_Task directions_.
Identify the lines that contain the word "objects", then copy them.

— Start Exercise material —

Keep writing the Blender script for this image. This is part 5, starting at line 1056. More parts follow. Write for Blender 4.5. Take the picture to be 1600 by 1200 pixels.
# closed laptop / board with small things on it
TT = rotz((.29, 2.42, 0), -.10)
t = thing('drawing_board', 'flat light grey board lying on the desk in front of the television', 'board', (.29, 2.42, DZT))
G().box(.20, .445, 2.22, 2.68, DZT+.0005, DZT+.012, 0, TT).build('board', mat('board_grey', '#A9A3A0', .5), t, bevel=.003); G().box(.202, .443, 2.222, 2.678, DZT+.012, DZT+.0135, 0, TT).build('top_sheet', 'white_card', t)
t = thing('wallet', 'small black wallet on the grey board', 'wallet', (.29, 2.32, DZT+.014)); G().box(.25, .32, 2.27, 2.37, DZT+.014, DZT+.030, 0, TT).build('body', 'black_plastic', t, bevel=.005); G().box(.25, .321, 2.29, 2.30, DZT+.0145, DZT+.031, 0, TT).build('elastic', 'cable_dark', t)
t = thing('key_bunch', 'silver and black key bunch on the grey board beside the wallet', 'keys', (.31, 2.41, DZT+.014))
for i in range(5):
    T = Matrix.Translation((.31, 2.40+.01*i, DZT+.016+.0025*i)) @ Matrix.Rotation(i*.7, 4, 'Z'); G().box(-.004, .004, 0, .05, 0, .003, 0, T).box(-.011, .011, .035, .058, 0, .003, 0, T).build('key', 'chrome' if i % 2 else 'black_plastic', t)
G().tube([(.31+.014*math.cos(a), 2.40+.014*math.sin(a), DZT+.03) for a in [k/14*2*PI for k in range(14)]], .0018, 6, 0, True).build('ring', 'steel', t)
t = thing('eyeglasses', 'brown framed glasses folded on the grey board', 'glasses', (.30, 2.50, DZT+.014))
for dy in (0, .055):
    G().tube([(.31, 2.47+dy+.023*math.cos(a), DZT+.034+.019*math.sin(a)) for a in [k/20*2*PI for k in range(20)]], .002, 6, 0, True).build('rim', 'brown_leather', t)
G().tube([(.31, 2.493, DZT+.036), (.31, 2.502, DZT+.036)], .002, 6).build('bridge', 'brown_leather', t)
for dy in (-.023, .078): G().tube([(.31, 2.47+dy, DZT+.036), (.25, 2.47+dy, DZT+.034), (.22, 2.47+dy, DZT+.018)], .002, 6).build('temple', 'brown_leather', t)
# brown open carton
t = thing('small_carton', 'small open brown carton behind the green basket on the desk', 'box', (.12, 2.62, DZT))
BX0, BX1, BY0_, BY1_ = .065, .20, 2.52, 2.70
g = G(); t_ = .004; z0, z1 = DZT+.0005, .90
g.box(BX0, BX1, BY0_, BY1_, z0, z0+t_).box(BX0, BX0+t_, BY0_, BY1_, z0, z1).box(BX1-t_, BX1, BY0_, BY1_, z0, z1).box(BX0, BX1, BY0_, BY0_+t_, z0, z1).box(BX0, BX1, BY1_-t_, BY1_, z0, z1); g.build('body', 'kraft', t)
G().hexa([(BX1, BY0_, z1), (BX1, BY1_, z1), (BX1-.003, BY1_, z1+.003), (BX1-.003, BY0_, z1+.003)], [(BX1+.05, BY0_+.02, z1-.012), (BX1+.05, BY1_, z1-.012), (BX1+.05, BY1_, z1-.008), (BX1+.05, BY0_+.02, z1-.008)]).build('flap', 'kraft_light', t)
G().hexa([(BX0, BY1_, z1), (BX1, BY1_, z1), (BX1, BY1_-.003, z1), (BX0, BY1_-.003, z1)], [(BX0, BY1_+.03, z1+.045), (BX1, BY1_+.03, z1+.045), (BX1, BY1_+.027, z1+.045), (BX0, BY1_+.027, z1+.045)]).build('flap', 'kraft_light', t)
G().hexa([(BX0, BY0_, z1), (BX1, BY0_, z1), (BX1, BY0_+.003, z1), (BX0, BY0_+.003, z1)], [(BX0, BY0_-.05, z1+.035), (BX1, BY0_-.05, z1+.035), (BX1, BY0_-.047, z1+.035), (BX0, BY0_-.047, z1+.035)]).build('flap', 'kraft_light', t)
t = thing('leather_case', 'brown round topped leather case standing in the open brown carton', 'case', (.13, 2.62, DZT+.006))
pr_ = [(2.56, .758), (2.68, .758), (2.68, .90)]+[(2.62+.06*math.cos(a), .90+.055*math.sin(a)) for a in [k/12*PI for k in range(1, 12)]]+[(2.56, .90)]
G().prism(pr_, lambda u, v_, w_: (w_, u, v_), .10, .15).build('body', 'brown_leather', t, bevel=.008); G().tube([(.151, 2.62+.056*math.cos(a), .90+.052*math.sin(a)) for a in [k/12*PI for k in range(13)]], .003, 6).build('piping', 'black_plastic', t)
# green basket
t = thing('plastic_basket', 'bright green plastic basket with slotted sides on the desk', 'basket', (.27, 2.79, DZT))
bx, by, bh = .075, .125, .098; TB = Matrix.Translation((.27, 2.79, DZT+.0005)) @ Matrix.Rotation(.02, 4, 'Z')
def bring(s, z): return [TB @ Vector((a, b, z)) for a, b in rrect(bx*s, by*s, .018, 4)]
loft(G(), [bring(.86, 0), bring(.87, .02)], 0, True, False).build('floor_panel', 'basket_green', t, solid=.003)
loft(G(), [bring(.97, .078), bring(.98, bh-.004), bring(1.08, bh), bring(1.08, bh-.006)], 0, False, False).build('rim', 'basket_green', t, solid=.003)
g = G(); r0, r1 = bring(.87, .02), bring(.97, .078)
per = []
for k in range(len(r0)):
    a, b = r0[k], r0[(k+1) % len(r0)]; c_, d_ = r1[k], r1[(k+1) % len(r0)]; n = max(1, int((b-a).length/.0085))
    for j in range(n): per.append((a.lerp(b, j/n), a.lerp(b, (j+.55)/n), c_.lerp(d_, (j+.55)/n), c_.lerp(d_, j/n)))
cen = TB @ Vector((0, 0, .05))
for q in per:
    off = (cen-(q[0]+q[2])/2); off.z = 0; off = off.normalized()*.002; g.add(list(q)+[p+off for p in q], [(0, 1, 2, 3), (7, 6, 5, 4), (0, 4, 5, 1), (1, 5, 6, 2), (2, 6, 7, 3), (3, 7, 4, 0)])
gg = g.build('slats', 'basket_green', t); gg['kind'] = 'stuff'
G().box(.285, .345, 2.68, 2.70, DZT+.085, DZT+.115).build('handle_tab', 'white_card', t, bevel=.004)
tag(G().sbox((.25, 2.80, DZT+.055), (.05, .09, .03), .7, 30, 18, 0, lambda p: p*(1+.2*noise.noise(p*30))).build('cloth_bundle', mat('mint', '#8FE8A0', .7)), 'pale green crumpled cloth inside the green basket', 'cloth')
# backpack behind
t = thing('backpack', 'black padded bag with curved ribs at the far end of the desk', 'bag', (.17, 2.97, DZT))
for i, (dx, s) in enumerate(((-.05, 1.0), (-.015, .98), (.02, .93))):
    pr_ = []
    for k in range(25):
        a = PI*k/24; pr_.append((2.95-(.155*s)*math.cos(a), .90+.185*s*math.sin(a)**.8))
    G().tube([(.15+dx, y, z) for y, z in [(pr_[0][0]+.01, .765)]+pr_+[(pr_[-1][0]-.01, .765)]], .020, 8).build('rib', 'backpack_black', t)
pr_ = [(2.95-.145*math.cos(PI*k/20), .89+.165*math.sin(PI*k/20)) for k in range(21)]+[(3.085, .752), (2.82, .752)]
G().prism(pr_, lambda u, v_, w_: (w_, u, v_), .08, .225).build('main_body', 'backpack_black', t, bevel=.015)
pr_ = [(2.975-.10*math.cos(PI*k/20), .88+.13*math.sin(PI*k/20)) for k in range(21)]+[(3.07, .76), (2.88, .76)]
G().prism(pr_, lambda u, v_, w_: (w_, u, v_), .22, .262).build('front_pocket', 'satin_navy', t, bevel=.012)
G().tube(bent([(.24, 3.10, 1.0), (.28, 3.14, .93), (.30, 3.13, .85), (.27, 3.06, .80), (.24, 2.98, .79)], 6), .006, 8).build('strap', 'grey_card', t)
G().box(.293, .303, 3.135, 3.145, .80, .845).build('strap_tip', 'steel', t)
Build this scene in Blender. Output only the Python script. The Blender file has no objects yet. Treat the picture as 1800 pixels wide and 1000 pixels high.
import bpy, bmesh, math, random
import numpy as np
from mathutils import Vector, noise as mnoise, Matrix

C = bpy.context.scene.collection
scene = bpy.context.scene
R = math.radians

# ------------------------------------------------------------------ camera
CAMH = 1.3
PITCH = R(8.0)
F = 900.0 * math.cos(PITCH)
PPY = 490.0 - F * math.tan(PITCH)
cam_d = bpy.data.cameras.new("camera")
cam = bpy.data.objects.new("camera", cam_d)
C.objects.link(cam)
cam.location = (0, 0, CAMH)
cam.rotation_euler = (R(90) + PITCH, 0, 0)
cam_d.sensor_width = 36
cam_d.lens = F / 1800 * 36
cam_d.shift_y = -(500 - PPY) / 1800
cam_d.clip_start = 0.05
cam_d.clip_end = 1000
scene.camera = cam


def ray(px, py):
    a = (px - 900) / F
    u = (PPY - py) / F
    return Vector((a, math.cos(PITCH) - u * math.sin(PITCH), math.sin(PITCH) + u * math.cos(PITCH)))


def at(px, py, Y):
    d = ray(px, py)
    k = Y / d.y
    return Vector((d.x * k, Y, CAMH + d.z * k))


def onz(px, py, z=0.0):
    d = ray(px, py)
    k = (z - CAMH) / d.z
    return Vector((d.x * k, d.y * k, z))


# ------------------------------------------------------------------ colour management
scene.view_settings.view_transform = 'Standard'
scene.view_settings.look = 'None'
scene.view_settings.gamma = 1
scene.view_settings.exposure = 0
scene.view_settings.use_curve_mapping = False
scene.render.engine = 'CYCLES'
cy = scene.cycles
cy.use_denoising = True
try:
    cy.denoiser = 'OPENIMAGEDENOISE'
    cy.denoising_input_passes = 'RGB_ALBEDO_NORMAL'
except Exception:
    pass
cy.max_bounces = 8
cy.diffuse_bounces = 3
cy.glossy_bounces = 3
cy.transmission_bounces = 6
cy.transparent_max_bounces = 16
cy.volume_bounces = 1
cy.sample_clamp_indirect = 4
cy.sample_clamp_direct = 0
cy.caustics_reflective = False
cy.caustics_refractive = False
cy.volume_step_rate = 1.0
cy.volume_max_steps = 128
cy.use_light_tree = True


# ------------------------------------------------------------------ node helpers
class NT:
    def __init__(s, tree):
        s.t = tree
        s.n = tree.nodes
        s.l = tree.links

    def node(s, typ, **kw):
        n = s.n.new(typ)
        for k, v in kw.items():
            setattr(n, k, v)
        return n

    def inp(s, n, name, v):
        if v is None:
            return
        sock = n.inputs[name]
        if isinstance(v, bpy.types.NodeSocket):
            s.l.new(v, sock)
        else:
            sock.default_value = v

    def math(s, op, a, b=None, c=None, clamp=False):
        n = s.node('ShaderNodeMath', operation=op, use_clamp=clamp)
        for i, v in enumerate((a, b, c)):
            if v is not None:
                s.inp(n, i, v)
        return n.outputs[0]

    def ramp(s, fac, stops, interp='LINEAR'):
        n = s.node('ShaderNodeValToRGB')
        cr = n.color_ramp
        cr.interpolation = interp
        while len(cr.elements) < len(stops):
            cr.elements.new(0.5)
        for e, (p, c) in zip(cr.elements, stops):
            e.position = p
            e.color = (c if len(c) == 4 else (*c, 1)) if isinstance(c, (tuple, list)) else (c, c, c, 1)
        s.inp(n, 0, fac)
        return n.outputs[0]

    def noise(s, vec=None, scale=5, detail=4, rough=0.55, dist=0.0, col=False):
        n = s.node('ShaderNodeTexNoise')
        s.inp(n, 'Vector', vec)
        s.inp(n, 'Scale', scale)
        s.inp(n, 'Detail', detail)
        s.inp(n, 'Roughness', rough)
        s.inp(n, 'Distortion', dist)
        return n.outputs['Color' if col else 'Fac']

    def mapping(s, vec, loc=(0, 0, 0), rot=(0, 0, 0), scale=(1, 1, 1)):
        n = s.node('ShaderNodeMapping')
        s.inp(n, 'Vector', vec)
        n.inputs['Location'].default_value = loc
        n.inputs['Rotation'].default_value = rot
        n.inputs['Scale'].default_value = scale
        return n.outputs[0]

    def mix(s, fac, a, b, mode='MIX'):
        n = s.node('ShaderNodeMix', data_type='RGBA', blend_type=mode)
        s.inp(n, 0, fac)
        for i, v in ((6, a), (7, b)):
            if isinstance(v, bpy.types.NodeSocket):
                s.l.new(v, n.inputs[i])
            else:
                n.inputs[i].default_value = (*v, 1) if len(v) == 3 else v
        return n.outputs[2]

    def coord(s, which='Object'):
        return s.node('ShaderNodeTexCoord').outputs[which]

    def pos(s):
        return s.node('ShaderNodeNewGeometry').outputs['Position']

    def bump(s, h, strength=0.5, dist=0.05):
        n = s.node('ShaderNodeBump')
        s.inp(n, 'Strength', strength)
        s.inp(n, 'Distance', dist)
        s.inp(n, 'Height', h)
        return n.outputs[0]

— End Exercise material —

_Solution to the problem_.
Build this scene in Blender. Output only the Python script. The Blender file has no objects yet. Treat the picture as 1800 pixels wide and 1000 pixels high.
cam = bpy.data.objects.new("camera", cam_d)
C.objects.link(cam)